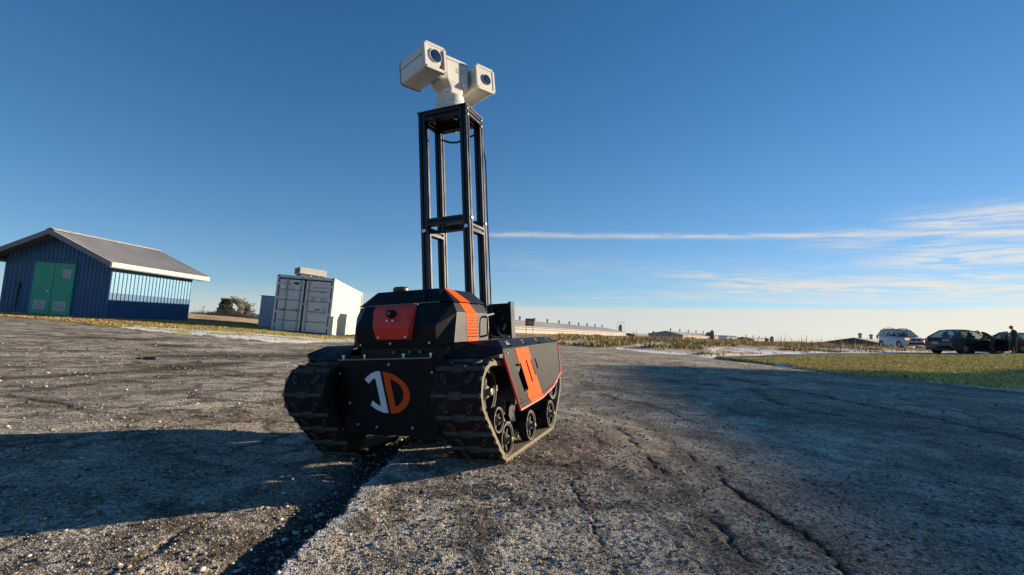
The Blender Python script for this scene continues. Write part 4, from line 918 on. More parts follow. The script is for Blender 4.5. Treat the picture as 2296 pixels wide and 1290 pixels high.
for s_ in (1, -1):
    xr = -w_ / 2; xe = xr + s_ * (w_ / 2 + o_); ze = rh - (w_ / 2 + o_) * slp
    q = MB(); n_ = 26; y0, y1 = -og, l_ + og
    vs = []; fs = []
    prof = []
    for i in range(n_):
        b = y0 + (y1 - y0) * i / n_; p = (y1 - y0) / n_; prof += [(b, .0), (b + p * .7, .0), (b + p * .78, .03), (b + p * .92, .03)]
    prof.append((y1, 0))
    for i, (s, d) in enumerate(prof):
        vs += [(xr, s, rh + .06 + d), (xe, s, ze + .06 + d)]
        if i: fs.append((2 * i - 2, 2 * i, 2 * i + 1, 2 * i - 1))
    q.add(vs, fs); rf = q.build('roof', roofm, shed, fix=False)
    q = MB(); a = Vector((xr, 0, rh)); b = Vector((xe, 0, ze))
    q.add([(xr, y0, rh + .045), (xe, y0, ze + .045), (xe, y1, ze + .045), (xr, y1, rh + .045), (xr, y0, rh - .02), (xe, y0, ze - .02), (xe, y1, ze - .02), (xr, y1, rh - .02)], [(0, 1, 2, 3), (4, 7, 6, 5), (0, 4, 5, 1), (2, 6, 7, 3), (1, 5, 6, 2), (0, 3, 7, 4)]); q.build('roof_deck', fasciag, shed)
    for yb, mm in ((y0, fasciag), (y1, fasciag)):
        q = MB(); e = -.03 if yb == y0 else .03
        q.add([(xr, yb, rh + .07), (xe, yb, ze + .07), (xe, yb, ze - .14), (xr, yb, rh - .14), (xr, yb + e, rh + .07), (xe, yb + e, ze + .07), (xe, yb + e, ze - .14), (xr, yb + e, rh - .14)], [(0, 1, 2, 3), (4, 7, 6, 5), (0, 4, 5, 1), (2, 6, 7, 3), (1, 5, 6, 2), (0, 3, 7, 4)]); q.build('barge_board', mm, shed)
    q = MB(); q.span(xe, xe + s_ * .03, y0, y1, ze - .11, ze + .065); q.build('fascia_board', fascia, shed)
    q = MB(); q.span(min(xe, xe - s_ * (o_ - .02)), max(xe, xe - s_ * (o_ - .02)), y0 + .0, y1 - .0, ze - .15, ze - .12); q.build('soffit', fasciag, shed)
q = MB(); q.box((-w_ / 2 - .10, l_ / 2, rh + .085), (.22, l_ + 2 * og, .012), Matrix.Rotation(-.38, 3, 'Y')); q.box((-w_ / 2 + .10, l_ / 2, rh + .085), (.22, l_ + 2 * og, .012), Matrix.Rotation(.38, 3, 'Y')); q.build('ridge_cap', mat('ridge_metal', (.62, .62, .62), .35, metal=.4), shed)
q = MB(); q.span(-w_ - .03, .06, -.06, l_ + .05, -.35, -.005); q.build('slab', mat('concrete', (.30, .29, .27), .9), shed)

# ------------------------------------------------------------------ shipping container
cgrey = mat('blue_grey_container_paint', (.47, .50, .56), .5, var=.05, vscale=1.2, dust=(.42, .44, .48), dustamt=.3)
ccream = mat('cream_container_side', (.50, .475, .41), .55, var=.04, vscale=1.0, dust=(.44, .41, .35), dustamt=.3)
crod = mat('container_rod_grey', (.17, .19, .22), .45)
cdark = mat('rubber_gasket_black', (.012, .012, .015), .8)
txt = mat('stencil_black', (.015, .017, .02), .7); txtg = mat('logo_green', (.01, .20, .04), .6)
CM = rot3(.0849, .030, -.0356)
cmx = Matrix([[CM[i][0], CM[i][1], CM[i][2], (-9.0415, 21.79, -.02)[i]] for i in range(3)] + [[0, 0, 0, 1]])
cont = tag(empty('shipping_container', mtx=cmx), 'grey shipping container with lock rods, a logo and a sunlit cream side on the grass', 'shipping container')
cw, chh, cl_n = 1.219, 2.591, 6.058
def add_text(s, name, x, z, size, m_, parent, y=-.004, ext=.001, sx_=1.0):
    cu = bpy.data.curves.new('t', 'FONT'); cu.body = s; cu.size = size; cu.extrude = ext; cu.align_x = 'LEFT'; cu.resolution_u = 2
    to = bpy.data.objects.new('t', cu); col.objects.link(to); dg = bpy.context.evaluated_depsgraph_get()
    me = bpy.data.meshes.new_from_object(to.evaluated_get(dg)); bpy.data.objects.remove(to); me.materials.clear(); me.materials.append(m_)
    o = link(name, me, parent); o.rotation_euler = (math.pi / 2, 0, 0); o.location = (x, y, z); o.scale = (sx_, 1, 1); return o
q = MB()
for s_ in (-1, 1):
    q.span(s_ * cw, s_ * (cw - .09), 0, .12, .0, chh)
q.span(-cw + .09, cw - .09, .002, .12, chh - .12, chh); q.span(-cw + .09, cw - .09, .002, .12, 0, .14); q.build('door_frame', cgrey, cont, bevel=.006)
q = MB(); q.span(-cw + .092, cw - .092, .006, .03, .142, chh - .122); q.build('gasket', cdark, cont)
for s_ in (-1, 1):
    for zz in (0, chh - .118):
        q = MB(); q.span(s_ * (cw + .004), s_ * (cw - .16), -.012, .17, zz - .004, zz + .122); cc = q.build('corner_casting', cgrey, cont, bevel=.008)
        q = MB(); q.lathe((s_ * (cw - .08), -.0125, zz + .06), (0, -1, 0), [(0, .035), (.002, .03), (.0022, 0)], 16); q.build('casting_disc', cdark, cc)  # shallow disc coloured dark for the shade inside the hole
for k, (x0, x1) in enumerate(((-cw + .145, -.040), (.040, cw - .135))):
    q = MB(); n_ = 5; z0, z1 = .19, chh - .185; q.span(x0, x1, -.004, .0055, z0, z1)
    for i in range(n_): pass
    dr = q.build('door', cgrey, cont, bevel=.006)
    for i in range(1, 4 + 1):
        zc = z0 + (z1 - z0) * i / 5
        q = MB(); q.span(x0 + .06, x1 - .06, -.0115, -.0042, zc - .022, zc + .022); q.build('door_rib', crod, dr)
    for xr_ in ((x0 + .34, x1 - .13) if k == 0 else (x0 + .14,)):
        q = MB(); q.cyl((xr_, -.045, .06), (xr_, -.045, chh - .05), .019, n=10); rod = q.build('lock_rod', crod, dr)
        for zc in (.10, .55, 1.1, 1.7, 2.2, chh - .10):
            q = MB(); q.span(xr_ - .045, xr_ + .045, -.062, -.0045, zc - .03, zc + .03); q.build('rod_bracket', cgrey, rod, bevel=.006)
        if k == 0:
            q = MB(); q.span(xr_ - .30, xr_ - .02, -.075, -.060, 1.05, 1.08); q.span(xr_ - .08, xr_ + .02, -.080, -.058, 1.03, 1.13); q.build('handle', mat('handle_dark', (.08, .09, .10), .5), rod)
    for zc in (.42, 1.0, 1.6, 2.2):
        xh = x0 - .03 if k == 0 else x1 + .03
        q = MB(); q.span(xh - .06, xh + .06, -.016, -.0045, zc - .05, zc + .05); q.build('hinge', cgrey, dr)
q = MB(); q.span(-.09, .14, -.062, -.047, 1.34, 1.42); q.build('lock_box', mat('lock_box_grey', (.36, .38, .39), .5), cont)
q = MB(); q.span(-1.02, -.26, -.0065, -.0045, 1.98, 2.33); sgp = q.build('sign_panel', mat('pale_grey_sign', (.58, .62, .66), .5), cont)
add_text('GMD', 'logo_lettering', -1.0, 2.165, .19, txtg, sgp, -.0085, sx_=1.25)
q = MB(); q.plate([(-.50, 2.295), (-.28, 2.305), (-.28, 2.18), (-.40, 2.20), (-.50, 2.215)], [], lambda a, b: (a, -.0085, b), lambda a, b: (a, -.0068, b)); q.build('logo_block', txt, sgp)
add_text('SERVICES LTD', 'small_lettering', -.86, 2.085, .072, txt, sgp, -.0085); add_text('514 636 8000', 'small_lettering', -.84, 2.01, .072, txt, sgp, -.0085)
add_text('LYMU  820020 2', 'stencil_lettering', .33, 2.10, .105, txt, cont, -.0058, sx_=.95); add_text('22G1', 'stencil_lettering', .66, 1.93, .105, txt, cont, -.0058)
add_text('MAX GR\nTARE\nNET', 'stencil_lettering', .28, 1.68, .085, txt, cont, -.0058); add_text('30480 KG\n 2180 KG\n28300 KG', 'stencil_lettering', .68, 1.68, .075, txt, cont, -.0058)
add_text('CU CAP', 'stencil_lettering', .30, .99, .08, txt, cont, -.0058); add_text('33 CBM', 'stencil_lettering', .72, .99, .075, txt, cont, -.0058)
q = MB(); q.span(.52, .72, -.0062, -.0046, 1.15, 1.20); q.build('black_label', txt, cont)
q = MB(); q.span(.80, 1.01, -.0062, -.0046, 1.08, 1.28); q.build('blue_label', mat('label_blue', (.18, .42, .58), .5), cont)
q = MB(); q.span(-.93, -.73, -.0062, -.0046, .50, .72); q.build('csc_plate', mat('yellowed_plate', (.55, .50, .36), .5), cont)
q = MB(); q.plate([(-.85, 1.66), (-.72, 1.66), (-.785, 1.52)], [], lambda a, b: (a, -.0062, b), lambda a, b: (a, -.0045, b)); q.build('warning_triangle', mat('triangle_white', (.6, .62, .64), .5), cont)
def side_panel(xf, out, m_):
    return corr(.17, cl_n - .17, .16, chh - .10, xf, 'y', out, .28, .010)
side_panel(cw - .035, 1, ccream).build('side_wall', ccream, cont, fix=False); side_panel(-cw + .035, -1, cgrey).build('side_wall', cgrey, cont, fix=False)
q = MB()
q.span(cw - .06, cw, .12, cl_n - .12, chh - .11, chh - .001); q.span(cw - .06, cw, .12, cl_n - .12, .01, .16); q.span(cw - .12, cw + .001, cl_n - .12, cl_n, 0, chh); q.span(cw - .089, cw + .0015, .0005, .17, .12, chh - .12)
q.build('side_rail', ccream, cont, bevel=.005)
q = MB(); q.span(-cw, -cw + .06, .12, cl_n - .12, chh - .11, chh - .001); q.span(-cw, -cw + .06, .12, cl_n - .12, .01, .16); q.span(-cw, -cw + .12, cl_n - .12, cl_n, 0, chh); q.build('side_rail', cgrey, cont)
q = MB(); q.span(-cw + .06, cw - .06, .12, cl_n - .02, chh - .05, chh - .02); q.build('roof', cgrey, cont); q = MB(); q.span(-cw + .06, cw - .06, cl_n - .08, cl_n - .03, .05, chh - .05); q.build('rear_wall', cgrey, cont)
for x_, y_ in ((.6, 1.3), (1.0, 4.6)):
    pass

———

Requirements –
Display every line of the listing that contains the string "False".

Answer to this task –
    q.add(vs, fs); rf = q.build('roof', roofm, shed, fix=False)
side_panel(cw - .035, 1, ccream).build('side_wall', ccream, cont, fix=False); side_panel(-cw + .035, -1, cgrey).build('side_wall', cgrey, cont, fix=False)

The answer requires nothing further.